• [PROBLEM TO SOLVE] Quote from the first line below through the line that contains "2)); o['kind'] = 'structure'", both included, and leave the pictures out.

• [PROVIDED MATERIAL]
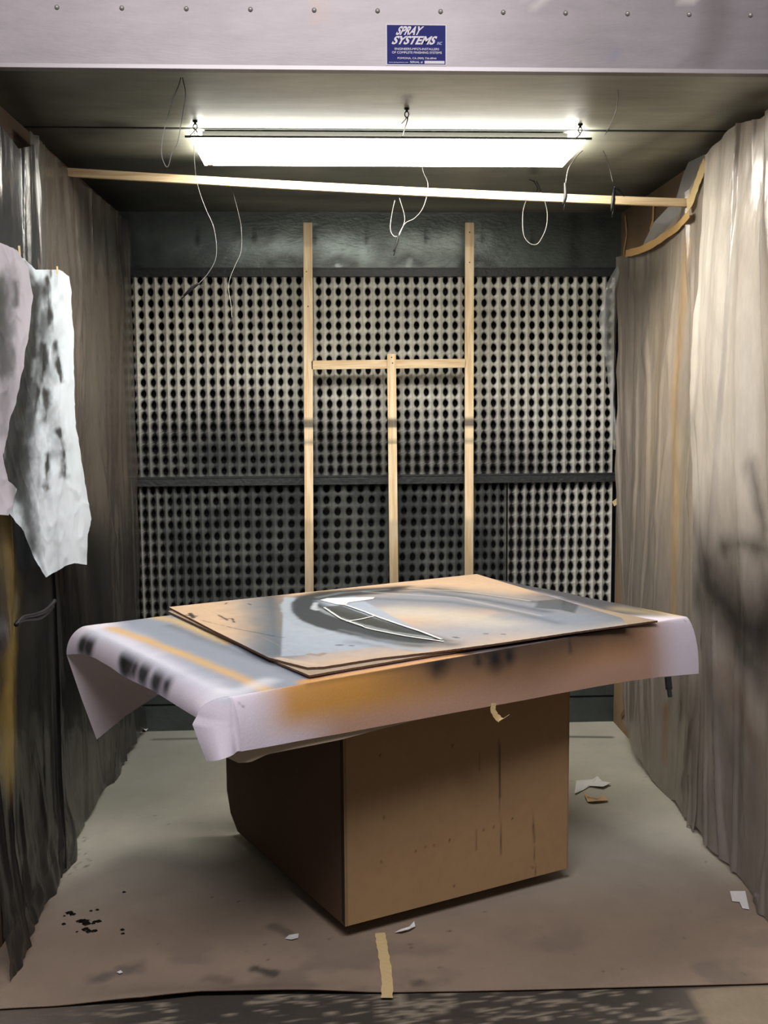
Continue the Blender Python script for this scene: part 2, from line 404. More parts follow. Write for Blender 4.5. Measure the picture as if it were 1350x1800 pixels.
for x, y in ((348, 424), (447, 420), (553, 424), (644, 424), (748, 424), (848, 422), (935, 430)):
    paint(cols, P2, PB((x, y), (x, y-6)), .006, .016, (12, 12, 12), .9, rag=.006, rs=60)
    paint(cols, P2, PB((x, y-25), (x, y+5)), .003, .01, (24, 24, 24), .6)
for x, y in ((500, 450), (596, 455), (716, 452), (840, 455)):
    paint(cols, P2, PB((x-25, y+12), (x, y), (x+25, y+12)), .012, .028, (14, 15, 15), .85, rag=.01)
paint(cols, P2, PB((720, 458), (718, 470)), .012, .004, (120, 128, 126), .7)
paint(cols, P2, PB((592, 468), (596, 469)), .010, .004, (150, 158, 156), .7)
paint(cols, P2, PB((930, 466), (932, 470)), .012, .005, (100, 104, 100), .5)
paint(cols, P2, PB((215, 385), (240, 470)), .02, .05, (20, 22, 22), .7)
paint(cols, P2, PB((1010, 380), (1010, 470)), .02, .05, (34, 36, 36), .7)
rs = random.Random(3)
for k in range(70):
    x = rs.uniform(430, 900); y = rs.uniform(395, 465); dx = rs.uniform(-22, 22); dy = rs.uniform(-16, 16)
    paint(cols, P2, PB((x, y), (x+dx, y+dy)), .001, .0035, rs.choice([(18, 20, 20), (110, 122, 120)]), .45)
V = np.stack([P2[:, 0], 0*P2[:, 0]+YB-.001, P2[:, 1]], 1)
V2 = np.vstack([V, V+np.array([0, .08, 0])]); n = len(V)
F2 = gfaces(nu, nv)+[(0, n, n+nu, nu)]
mk('metal_band', V2, F2, m_band, parent=wb, cols=np.vstack([cols, cols]))
# rails (dark painted angles)
def rail(name, z0, z1, yf, flecks):
    o = mk(name, *join(box((XL, yf, z0), (XR, YB+.08, z1)), box((XL, yf-.004, z1-.006), (XR, yf, z1)), box((XL, yf-.004, z0), (XR, yf, z0+.006))), m_dark)
    o['kind'] = 'structure'
    for k in range(flecks):
        x = rs.uniform(-.35, .95); z = rs.choice([z1-.008, z0+.012])+rs.uniform(-.003, .003); L = rs.uniform(.004, .03)
        pass
    return o
rail('trim_1', 2.093, 2.132, YB-.022, 18)
rail('trim_2', 1.155, 1.196, YB-.03, 0)
rail('trim_3', .275, .315, YB-.03, 0)
mk('kick_panel', *join(box((XL, YB, -.004), (XR, YB+.012, .12)), box((XL, YB+.004, .13), (XR, YB+.012, .30))), m_band, parent=wb,
   cols=np.tile(np.array(lin((64, 70, 68))), (16, 1)))
o = mk('trim_4', *box((XL+.0, YB-.05, 1.18), (XL+.012, YB-.032, 2.02)), wood('batten', (206, 160, 96), (176, 128, 72), 2)); o['kind'] = 'structure'

# ================================================================== accordion filters
def filterpad(x0, x1, z0, z1, ncol, nrow, zoff, seed, dirtfn, label, warp=None, slant=0, hole=.30):
    """pleated paper pad with punched holes; u across in pleats, v down in rows"""
    K = 16; ring = []
    for k in range(K):
        a = 2*pi*k/K; ring.append((cos(a), sin(a)))
    def sq(k):
        c, s = ring[k]; m = max(abs(c), abs(s)); return c/m*.5, s/m*.5
    levels = [0, .28, .62, 1]
    V = []; UV = []; Fc = []
    dz = (z1-z0)/nrow
    for i in range(ncol):
        for j in range(nrow):
            b = len(V)
            rnd = random.Random(seed*1000003+i*131+j)
            hw = hole*rnd.uniform(.86, 1.08); hh = hole*rnd.uniform(.92, 1.1)
            for lv in levels:
                for k in range(K):
                    c, s = ring[k]; px, py = sq(k)
                    hx, hy = c*hw*.85, s*hh
                    x = hx+(px-hx)*lv; y = hy+(py-hy)*lv
                    V.append((i+.5+x, j+.5+y)); UV.append((x, y))
            for l in range(3):
                for k in range(K):
                    Fc.append((b+l*K+k, b+l*K+(k+1) % K, b+(l+1)*K+(k+1) % K, b+(l+1)*K+k))
    V = np.array(V); UV = np.array(UV)
    u = V[:, 0]/ncol; v = V[:, 1]/nrow
    if warp: u = warp(u, v)
    x = x0+(x1-x0)*u + slant*(v-.0)*np.sin(pi*np.clip(u, 0, 1))
    x = x + .004*(fbm(V[:, 0]*.35, V[:, 1]*.25, seed+4)-.5)*np.sin(pi*np.clip(u, 0, 1))
    z = z1-(z1-z0)*v + zoff
    a = np.abs(UV[:, 0])*2                          # 0 in the valley, 1 on the ridge
    pinch = np.cos(UV[:, 1]*2*pi)                   # 1 at the hole, -1 between two holes
    depth = .030*(1-a**.9)*(1+.16*pinch) + .004*(1-a)*pinch
    depth += .010*(fbm(V[:, 0]*.2, V[:, 1]*.12, seed+9)-.5)
    y = YB-.012+depth
    W = np.stack([x, y, z], 1)
    hd = np.hypot(UV[:, 0]/.8, UV[:, 1])/hole
    n = fbm(x*9, z*9, seed+1); nf = fbm(x*70, z*70, seed+2)
    L = np.clip(dirtfn(x, z)+(n-.5)*.22, 0, 1)
    clean = np.array(lin((232, 230, 220))); dark = np.array(lin((68, 72, 71))); blk = np.array(lin((12, 12, 12)))
    valley = np.exp(-(a/(.20+.45*L))**2)
    soot = np.clip((1-sst(.9, 1.5+.9*L*(1-sst(.7, .95, L)*.9), hd))*(.95) + valley*(.30+.75*L)*(1-.85*sst(.65, .95, L)), 0, 1)
    edge = .22*np.exp(-((1-a)/.10)**2)
    c = clean[None]*(1-L[:, None])+dark[None]*L[:, None]
    c = c*(1-edge[:, None])
    mixc = (blk*(1-sst(.6, 1.0, L))[:, None]+np.array(lin((24, 25, 25)))*sst(.6, 1.0, L)[:, None])
    c = c*(1-soot[:, None])+mixc*soot[:, None]
    c *= (.9+.2*nf)[:, None]
    o = mk('accordion_filter', W, Fc, m_filter, cols=c)
    tag(o, label, 'filter')
    mk('backing', *box((x0+.004, YB+.045, z0), (x1-.004, YB+.055, z1)), m_black, parent=o)
    return o
def px_x(p): return at(p, 700, Y=YB)[0]
def dirt_up(x, z):
    d = .10+.62*sst(1.62, 1.16, z)*(1-.55*sst(.75, 1.2, x))
    d += .45*np.exp(-(((x+.45)/.45)**2+((z-1.36)/.20)**2))
    d += .18*sst(-.6, -.95, x)*0
    d += .10*np.exp(-(((x-.3)/.45)**2+((z-1.3)/.15)**2))
    # shadow print left by spraying past the crossbar
    return d
def dirt_lowL(x, z):
    d = .96-.25*sst(-.72, -.93, x)
    return d+.0*z
def dirt_lowR(x, z):
    d = .58-.28*sst(.8, 1.25, x)+.30*sst(.75, .55, z)*0+.12*sst(1.1, 1.16, z)
    return d
f1 = filterpad(-.932, 1.287, 1.190, 2.100, 50, 18, .004, 1, dirt_up, 'large off-white pleated filter with round holes above the middle rail')
f2 = filterpad(-.930, .792, .300, 1.165, 38, 16, -.004, 2, dirt_lowL, 'dark grey oversprayed pleated filter below the middle rail, left of the paler pad',
          warp=lambda u, v: u-.030*np.sin(2*pi*u)*(1-.3*v), slant=-.020)
f3 = filterpad(.798, 1.290, .300, 1.165, 12, 16, -.002, 3, dirt_lowR, 'narrow pale grey pleated filter below the middle rail at the right corner',
          slant=-.012)

# ================================================================== ceiling lamp
lx0, lx1, ly0, ly1 = -.437, .806, 3.325, 3.655
lamp = empty('ceiling_lamp', (.185, 3.49, 2.335), 'glowing white rectangular fluorescent lamp hung just under the metal ceiling', 'lamp')
mk('diffuser', *box((lx0, ly0, 2.337), (lx1, ly1, 2.350)), m_diff, parent=lamp)
mk('housing', *join(box((lx0+.03, ly0+.03, 2.350), (lx1-.05, ly1-.05, 2.374)), box((lx0-.02, ly0-.006, 2.3455), (lx1+.02, ly0-.001, 2.3515))), m_housing, parent=lamp)
for px, py in ((343, 212), (715, 190), (1020, 218)):
    h = at(px, py, Z=ZC); hx, hy = h[0], h[1]
    pts = []
    parts = [lathe([(.008, 0), (.008, .004), (.004, .006), (.004, .012)], (hx, hy, ZC), (0, 0, -1), 8)]
    ring = [(hx+.006*cos(t), hy, ZC-.018+.009*sin(t)) for t in np.linspace(0, 2*pi, 9)]
    parts.append(tube(ring, .0018, 5, 2))
    parts.append(tube([(hx, hy, ZC-.026), (hx+.003, hy+.02, ZC-.030), (hx, ly0-.003, 2.352)], .0022, 5, 4))
    parts.append(tube([(hx, hy, ZC-.026), (hx-.006, hy-.006, ZC-.036), (hx-.016, hy-.006, ZC-.046)], .0013, 5, 3))
    mk('hanger', *join(*parts), m_blackm, parent=lamp, smooth=True)
mk('clip', *box((lx0+.01, ly1-.02, 2.334), (lx0+.03, ly1-.008, 2.337)), m_housing, parent=lamp)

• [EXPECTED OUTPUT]
Continue the Blender Python script for this scene: part 2, from line 404. More parts follow. Write for Blender 4.5. Measure the picture as if it were 1350x1800 pixels.
for x, y in ((348, 424), (447, 420), (553, 424), (644, 424), (748, 424), (848, 422), (935, 430)):
    paint(cols, P2, PB((x, y), (x, y-6)), .006, .016, (12, 12, 12), .9, rag=.006, rs=60)
    paint(cols, P2, PB((x, y-25), (x, y+5)), .003, .01, (24, 24, 24), .6)
for x, y in ((500, 450), (596, 455), (716, 452), (840, 455)):
    paint(cols, P2, PB((x-25, y+12), (x, y), (x+25, y+12)), .012, .028, (14, 15, 15), .85, rag=.01)
paint(cols, P2, PB((720, 458), (718, 470)), .012, .004, (120, 128, 126), .7)
paint(cols, P2, PB((592, 468), (596, 469)), .010, .004, (150, 158, 156), .7)
paint(cols, P2, PB((930, 466), (932, 470)), .012, .005, (100, 104, 100), .5)
paint(cols, P2, PB((215, 385), (240, 470)), .02, .05, (20, 22, 22), .7)
paint(cols, P2, PB((1010, 380), (1010, 470)), .02, .05, (34, 36, 36), .7)
rs = random.Random(3)
for k in range(70):
    x = rs.uniform(430, 900); y = rs.uniform(395, 465); dx = rs.uniform(-22, 22); dy = rs.uniform(-16, 16)
    paint(cols, P2, PB((x, y), (x+dx, y+dy)), .001, .0035, rs.choice([(18, 20, 20), (110, 122, 120)]), .45)
V = np.stack([P2[:, 0], 0*P2[:, 0]+YB-.001, P2[:, 1]], 1)
V2 = np.vstack([V, V+np.array([0, .08, 0])]); n = len(V)
F2 = gfaces(nu, nv)+[(0, n, n+nu, nu)]
mk('metal_band', V2, F2, m_band, parent=wb, cols=np.vstack([cols, cols]))
# rails (dark painted angles)
def rail(name, z0, z1, yf, flecks):
    o = mk(name, *join(box((XL, yf, z0), (XR, YB+.08, z1)), box((XL, yf-.004, z1-.006), (XR, yf, z1)), box((XL, yf-.004, z0), (XR, yf, z0+.006))), m_dark)
    o['kind'] = 'structure'
    for k in range(flecks):
        x = rs.uniform(-.35, .95); z = rs.choice([z1-.008, z0+.012])+rs.uniform(-.003, .003); L = rs.uniform(.004, .03)
        pass
    return o
rail('trim_1', 2.093, 2.132, YB-.022, 18)
rail('trim_2', 1.155, 1.196, YB-.03, 0)
rail('trim_3', .275, .315, YB-.03, 0)
mk('kick_panel', *join(box((XL, YB, -.004), (XR, YB+.012, .12)), box((XL, YB+.004, .13), (XR, YB+.012, .30))), m_band, parent=wb,
   cols=np.tile(np.array(lin((64, 70, 68))), (16, 1)))
o = mk('trim_4', *box((XL+.0, YB-.05, 1.18), (XL+.012, YB-.032, 2.02)), wood('batten', (206, 160, 96), (176, 128, 72), 2)); o['kind'] = 'structure'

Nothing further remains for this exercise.